The Wrights’ opening salvo, the day Curtiss first assembles his plane in Rheims, is to file suit against the Aeronautic Society as the buyer of Curtiss’s
Gold Bug.
They seek a court order to stop the society from exhibiting the plane, asking for financial damages, and insisting that the plane be destroyed. Within a few days, the Wrights’ lawyers also serve papers in Hammondsport on Mrs. Lena Curtiss and Lynn D. Masson, secretary-treasurer of Curtiss’s firm, charging them with infringing their wing-warping patent. In Hammondsport, Judge Monroe Wheeler gives out a statement in his capacity as the Curtiss company’s president and head counsel: “These suits will be defended, and it will be the policy of the defense to disprove all claims of infringement.”

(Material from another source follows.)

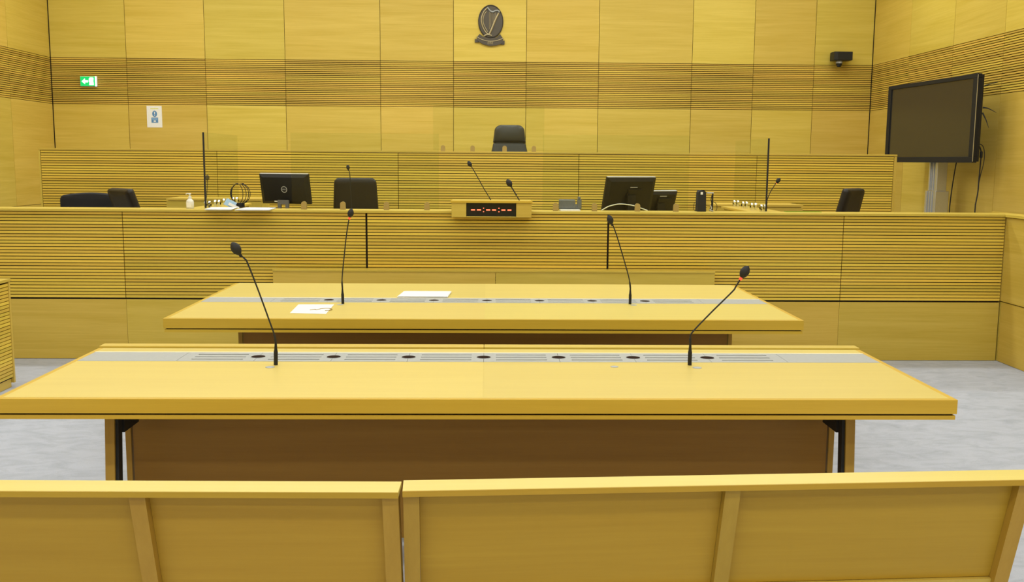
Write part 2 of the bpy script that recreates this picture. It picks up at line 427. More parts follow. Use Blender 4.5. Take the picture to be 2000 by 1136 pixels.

News of the Wrights’ suit spreads quickly, shocking the fliers at Rheims. The overwhelming reaction of the European aviators is antagonistic to the Wrights for trying to establish a monopoly on flight. A patent fight is bad enough, but the timing seems particularly vindictive, considering that Curtiss is the sole U.S. representative in a world championship contest the Wrights have refused to enter. Many of the French fliers offer moral support to Curtiss; after all, they too are vulnerable to the Wrights’ aggressive legal maneuvering. But, for now, Curtiss will bear the brunt of it.